The scam is known as India’s own Enron, with Hyderabad Satyam Computer Services Chairman confessing to inflating revenues of his company, defrauding investors. The company was later acquired by Tech Mahindra.
Here are a few facts you need to know about the scam:
1) It all started with an non-synergestic acquisition proposal by Satyam Computer. On 16 December 2008, Satyam said that it would buy out two group companies, Maytas Properties and Maytas Infra. Satyam had to abort the move after investors, both doemstic and foreign, objected and pummelled the stock down.
2) On January 7, 2009, B Ramalinga Raju, then chairman of Satyam, admitted to manipulating his company’s account books and inflating profits over many years to the tune of several crores of rupees. In a letter, the company informed the stock exchanges that its chairman has with “deep regret” disclosed that its balance sheet as of September 30, 2008, had a non-existent cash and bank banlances of Rs 5,040 crore, accured interest of Rs 376 crore, an understatedliability of Rs 1230 crore and overstated debtors position of Rs 490 crore. “What started as a marginal gap between actual operatifn profit and the one reflected in the books of accounts continued to grow over the years,” he said. He also said the aborted acquisition attempt of Maytas Properties and Maytas Infra was a last ditch effort to fill the gap.
“Every effort to fill the gap failed,” the letter said, adding “It was like riding a tiger, not knowing how to get off without being eaten.” However, later analysts and other probe agencies picked holes in Raju’s seemingly candid statements of confessions.
3) At the time the scam broke out, the company had 40,000 staff (Raju claimed 53,000), 185 Fortune 500 companies as clients and presence in 66 countries. Ironically, only four months before Raju confessed to the fraud had the companny received the Golden Peacock Global Award for Excellence in Corporate Governance from The World Council for Corporate Governance. The shares of Styam ruled at about Rs 544 in 2008, which fell to Rs 11 or so on 10 January 2009, a day afer Raju confessed to the fraud.
4) The most shocking aspect of the scam was that the company was being audited by one of the Big Four, PwC. It also brought into focus the role of independent directors.
5) After Raju disclosed the manipulation, the government swung into action. It asked the Institute of Chatered Accountants of India and Institute of Company Secretaries of India to probe the role of auditors and company secrataries in the scam. Within two days, the board of Satyam was superseded by the government.

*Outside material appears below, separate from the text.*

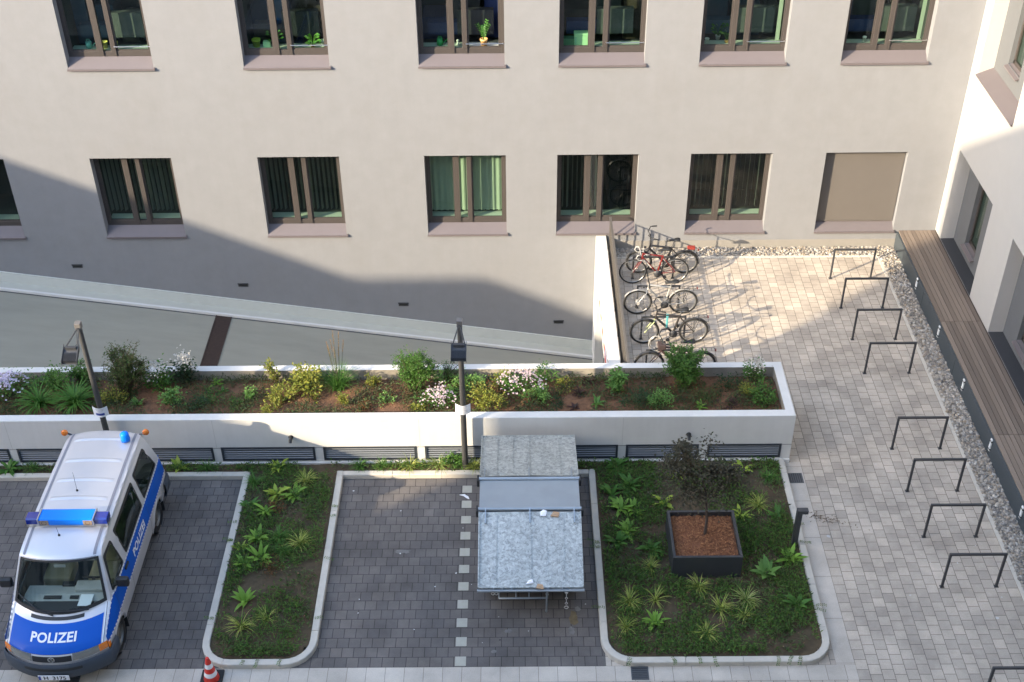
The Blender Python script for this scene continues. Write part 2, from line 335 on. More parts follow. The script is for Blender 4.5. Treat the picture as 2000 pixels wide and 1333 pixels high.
# soil of the beds
def soilgrid(name, inside, x0, x1, y0, y1, z, mat, st=.11, amp=.03):
    mb = MB(); nx, ny = int((x1-x0)/st), int((y1-y0)/st); vs = []
    for j in range(ny+1):
        for i in range(nx+1):
            x, y = x0+(x1-x0)*i/nx, y0+(y1-y0)*j/ny
            vs.append((x, y, z+amp*noise.noise(Vector((x*2.2,y*2.2,1.3)))+amp*.6*noise.noise(Vector((x*7,y*7,4)))))
    fs = []
    for j in range(ny):
        for i in range(nx):
            cx, cy = x0+(x1-x0)*(i+.5)/nx, y0+(y1-y0)*(j+.5)/ny
            if inside(cx, cy): fs.append((j*(nx+1)+i, j*(nx+1)+i+1, (j+1)*(nx+1)+i+1, (j+1)*(nx+1)+i))
    mb.add(vs, fs, 0, True); return mb.build(name, mat, fix=False)
def rr(x, y, x0, x1, y0, r=.45):
    if not (x0 < x < x1 and y > y0): return False
    for cx in (x0+r, x1-r):
        if y < y0+r and ((cx == x0+r and x < cx) or (cx == x1-r and x > cx)): return (x-cx)**2+(y-y0-r)**2 < r*r
    return True
inL = lambda x, y: rr(x, y, -5.46, -3.66, -13.24) and y < -8.5
inR = lambda x, y: rr(x, y, 1.54, 5.35, -13.24) and y < -8.5
inS = lambda x, y: y > -8.52 and -20 < x < 5.36
def incov(x, y): return inbed(x-.07, y) and inbed(x+.07, y) and inbed(x, y-.07) and inbed(x, y+.07)
def inbed(x, y): return -13.28 < y < -8.17 and (inL(x, y) or inR(x, y) or inS(x, y))
tag(soilgrid('bed_soil', inbed, -20, 5.4, -13.28, -8.165, .075, SOILG), kind='structure')
# ------------------------------------------------------------------ office building facade (plane Y = 0)
WX = [-14.54,-10.43,-6.32,-2.24,1.02,4.29,7.59]; WW = 2.0
bld = thing('office_building', 'long grey plastered office block with two rows of dark framed windows above the ramp', 'building')
D = .23
def grid_wall(mb, us, vs, holes, P, mi=0):
    us, vs = sorted(set(us)), sorted(set(vs))
    for a, b in zip(us, us[1:]):
        for c, d in zip(vs, vs[1:]):
            if any(h[0]-1e-6 <= a and b <= h[1]+1e-6 and h[2]-1e-6 <= c and d <= h[3]+1e-6 for h in holes): continue
            mb.quad(P(a,c,0), P(b,c,0), P(b,d,0), P(a,d,0), mi)
holes = []
for x in WX:
    holes.append((x, x+WW, .48, 2.72)); holes.append((x, x+WW, 5.08, 7.34))
    holes.append((x, x+WW, 9.68, 11.94))
m = MB(); PF = lambda u, v, d: (u, d, v)
grid_wall(m, [-30, 10.67]+[h[i] for h in holes for i in (0,1)], [-4.6, 16]+[h[i] for h in holes for i in (2,3)], holes, PF)
for h in holes:
    m.quad(PF(h[0],h[2]-.0,0), PF(h[0],h[3],0), PF(h[0],h[3],D+.06), PF(h[0],h[2],D+.06))
    m.quad(PF(h[1],h[2],0), PF(h[1],h[3],0), PF(h[1],h[3],D+.06), PF(h[1],h[2],D+.06))
    m.quad(PF(h[0],h[3],0), PF(h[1],h[3],0), PF(h[1],h[3],D+.06), PF(h[0],h[3],D+.06))
    m.quad(PF(h[0],h[2],0.01), PF(h[1],h[2],0.01), PF(h[1],h[2],D+.06), PF(h[0],h[2],D+.06))
m.quad((-30,0,16),(10.67,0,16),(10.67,14,16),(-30,14,16)); m.quad((-30,0,-4.6),(-30,14,-4.6),(-30,14,16),(-30,0,16)); m.quad((-30,14,-4.6),(10.67,14,-4.6),(10.67,14,16),(-30,14,16))
m.quad((10.67,0,-4.6),(10.67,14,-4.6),(10.67,14,16),(10.67,0,16))
m.build('wall', PLASTER, bld, fix=False)
m = MB(); m.box(2.30, 9.72, -.012, 0.0, -.1, .235); m.build('plinth', PLINTH2, bld)
for i, x in enumerate((-11.39,-7.17,-3.0,1.12)):
    z = (-.42,-1.05,-1.71,-2.32)[i]; m = MB()
    m.box(x-.13, x+.13, -.012, -.002, z-.045, z+.045); m.box(x-.105, x+.105, -.014, -.012, z-.02, z+.03, 1); m.box(x-.14, x+.14, -.03, 0, z+.045, z+.06)
    m.build('wall_light', [DARKM, BLACKP], bld)
FURN = [pm('cupboard_pale', (.10,.11,.11), .6), pm('shelf_brown', (.05,.038,.028), .7), pm('chair_blue', (.03,.05,.16), .7), pm('screen_grey', (.03,.033,.036), .4), pm('folder_blue', (.05,.09,.15), .6)]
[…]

6) The case was transferred to the Central Bureau of Investigation in 2009. In six years, the special court trial judges have marked 3,000 documents and examined 226 witnesses.There are 10 accused in the case. Raju, his brother and Satyam’s former Managing Director B Rama Raju, former Chief Financial Officer Vadlamani Srinivas, former PwC auditors Subramani Gopalakrishnan and T Srinivas, Raju’s another brother B Suryanarayana Raju, former employees G Ramakrishna, D Venkatpathi Raju and Ch Srisailam and Satyam’s former internal chief auditor V S Prabhakar Gupta. They have been charged under various sections of IPC for cheating, criminal conspiracy, forgery and breach of trust.
7) In December 2014, a Hyderabad court sent Raju and his brother Rama Raju to six months in jail, and also imposed a fine of Rs 5 lakh on each of them. Earlier in July 2014, Sebi slapped a 14-year ban on Raju, Rama Raju, Vadlamani Srinivas, former Satytam Vice-President – Finance G Ramakrishna, and former head of internal audit VS Prabhakara Gupta from buying or selling of stocks. They were also asked to disgorge an aggregate Rs 3070 crore as penalty, including 12 percent interest. Investopedia defines disgorgement as “a repayment of ill-gotten gains that is imposed on wrong-doers by the courts”. In January last year, 21 relatives of Ramalinga Raju, including his wife Nandini Raju and sons Teja Raju and Rama Raju were convicted by a Special Court for Economic Offences for default in income tax payment.
8) The court’s verdict is related to the case filed by the CBI. The investigating agency has put the fraud at Rs 14,000 crore, double the amount Raju had confessed to. All the accused are now out on bail.